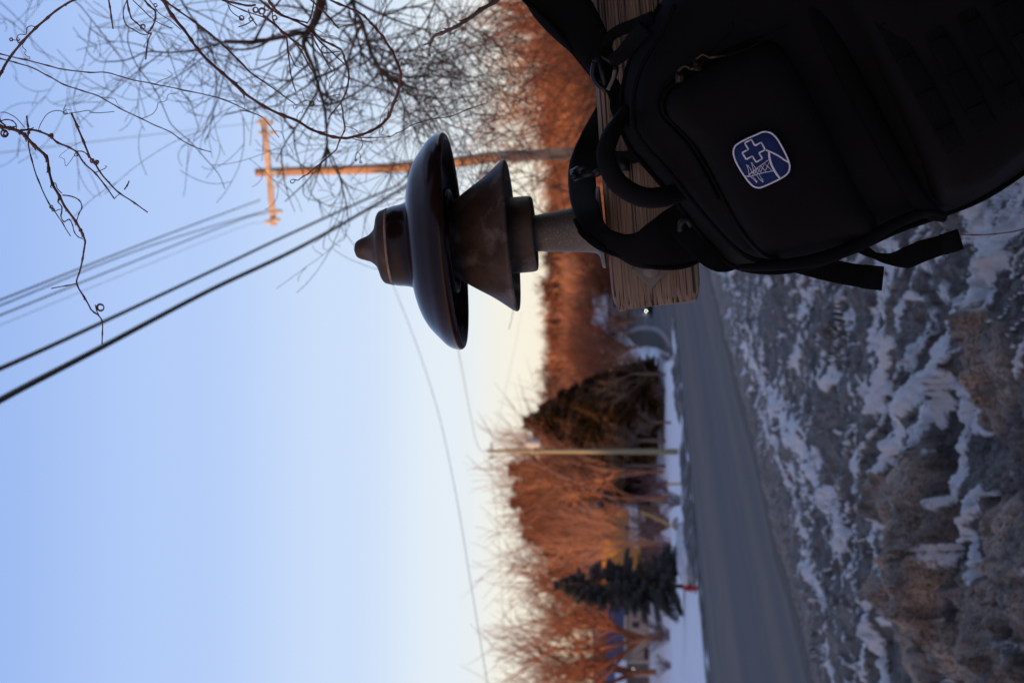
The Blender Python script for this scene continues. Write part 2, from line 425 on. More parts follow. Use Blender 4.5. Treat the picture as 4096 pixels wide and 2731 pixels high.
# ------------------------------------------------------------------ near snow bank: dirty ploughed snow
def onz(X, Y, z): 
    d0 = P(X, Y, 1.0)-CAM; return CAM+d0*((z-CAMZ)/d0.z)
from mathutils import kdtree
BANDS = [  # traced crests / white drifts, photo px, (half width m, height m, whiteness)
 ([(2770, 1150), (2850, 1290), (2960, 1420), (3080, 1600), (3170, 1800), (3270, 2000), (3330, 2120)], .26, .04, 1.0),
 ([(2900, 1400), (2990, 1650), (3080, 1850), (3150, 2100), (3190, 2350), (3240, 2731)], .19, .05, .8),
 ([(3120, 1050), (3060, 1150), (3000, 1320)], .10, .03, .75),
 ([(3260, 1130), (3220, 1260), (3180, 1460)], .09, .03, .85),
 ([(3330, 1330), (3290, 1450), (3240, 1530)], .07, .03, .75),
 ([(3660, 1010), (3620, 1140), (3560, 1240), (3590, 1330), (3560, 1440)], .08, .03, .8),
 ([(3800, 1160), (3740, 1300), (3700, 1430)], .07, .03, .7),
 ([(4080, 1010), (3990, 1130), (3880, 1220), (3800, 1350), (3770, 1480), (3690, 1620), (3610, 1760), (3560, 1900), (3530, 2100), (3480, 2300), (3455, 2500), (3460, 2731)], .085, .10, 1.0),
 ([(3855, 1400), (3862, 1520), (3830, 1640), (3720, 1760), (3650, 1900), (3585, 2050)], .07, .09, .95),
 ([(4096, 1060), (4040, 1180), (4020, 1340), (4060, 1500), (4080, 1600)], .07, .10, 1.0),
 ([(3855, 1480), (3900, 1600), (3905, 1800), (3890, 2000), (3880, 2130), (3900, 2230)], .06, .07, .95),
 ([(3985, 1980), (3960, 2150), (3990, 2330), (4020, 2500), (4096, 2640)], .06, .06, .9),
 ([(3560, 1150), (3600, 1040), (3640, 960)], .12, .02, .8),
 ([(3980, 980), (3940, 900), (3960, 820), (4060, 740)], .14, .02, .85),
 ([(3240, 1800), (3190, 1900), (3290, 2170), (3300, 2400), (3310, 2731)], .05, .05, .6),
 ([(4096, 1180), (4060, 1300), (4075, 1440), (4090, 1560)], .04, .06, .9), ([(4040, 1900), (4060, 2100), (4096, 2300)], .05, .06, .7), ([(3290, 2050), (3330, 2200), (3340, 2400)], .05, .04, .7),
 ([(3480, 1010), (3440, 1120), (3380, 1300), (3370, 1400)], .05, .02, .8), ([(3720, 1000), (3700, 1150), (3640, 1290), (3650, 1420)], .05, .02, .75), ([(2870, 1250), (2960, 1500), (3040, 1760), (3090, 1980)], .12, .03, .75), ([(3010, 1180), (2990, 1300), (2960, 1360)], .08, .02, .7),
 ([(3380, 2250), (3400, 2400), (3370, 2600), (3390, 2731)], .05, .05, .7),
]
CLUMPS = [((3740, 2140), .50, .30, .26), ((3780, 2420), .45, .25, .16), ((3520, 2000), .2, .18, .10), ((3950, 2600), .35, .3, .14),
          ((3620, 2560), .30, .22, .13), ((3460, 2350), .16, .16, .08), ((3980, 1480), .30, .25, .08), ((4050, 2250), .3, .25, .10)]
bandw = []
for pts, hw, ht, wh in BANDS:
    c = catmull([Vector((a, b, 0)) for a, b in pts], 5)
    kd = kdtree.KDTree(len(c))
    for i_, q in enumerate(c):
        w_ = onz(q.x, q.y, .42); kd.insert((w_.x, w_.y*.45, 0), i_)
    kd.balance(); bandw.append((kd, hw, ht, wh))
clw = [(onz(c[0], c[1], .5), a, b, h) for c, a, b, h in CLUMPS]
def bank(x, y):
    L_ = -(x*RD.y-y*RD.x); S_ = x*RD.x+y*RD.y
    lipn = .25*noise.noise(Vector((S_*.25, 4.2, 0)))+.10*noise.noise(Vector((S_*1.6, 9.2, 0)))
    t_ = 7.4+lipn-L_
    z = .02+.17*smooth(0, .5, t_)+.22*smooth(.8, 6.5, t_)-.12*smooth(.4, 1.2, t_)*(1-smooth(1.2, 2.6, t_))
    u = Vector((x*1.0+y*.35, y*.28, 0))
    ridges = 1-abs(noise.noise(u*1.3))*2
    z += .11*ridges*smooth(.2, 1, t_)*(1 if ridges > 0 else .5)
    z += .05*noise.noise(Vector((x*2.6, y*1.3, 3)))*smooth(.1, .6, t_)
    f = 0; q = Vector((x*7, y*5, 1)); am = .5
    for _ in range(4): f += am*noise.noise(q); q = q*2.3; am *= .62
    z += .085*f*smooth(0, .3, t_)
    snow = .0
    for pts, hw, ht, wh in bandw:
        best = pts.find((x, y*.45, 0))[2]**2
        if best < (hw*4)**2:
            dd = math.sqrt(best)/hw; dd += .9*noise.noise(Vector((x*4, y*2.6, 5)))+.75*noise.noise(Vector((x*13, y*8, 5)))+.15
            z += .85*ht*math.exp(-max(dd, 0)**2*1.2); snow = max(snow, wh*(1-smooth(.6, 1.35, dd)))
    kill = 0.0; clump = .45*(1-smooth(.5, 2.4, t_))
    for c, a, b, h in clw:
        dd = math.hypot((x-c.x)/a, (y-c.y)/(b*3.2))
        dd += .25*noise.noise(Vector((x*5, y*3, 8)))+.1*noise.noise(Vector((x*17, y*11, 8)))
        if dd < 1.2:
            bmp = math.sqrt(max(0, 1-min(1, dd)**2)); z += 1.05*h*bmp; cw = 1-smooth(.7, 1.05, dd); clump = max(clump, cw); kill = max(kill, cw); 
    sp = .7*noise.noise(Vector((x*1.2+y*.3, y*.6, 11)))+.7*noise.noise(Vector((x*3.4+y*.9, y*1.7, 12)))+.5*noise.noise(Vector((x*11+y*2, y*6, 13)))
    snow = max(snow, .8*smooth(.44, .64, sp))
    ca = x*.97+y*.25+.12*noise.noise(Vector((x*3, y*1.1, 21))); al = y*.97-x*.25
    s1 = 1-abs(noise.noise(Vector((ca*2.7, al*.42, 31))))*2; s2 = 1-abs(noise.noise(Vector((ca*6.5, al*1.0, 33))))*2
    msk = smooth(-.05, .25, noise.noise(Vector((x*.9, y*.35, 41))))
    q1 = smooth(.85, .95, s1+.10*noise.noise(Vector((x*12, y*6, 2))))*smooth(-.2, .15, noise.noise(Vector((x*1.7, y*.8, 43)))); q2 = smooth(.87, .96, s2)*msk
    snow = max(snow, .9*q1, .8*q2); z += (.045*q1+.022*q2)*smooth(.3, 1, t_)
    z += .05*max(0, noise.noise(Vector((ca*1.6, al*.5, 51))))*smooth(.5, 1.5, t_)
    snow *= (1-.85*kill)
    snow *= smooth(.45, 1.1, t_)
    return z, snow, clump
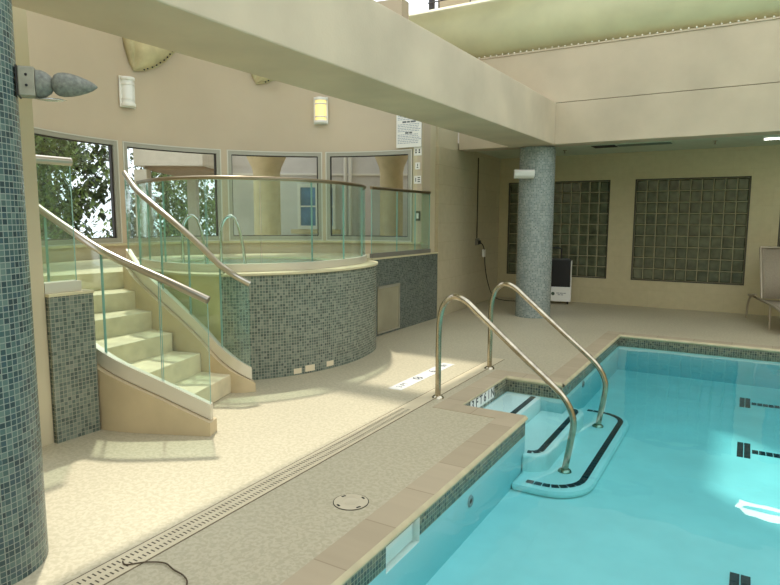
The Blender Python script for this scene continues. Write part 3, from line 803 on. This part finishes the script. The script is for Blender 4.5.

## The task
Find every line in the records above that contains the word "Blender", and copy each one.

## Solution below
The Blender Python script for this scene continues. Write part 2, from line 425 on. More parts follow. Use Blender 4.5. Treat the picture as 4096 pixels wide and 2731 pixels high.
The Blender Python script for this scene continues. Write part 3, from line 803 on. This part finishes the script. The script is for Blender 4.5.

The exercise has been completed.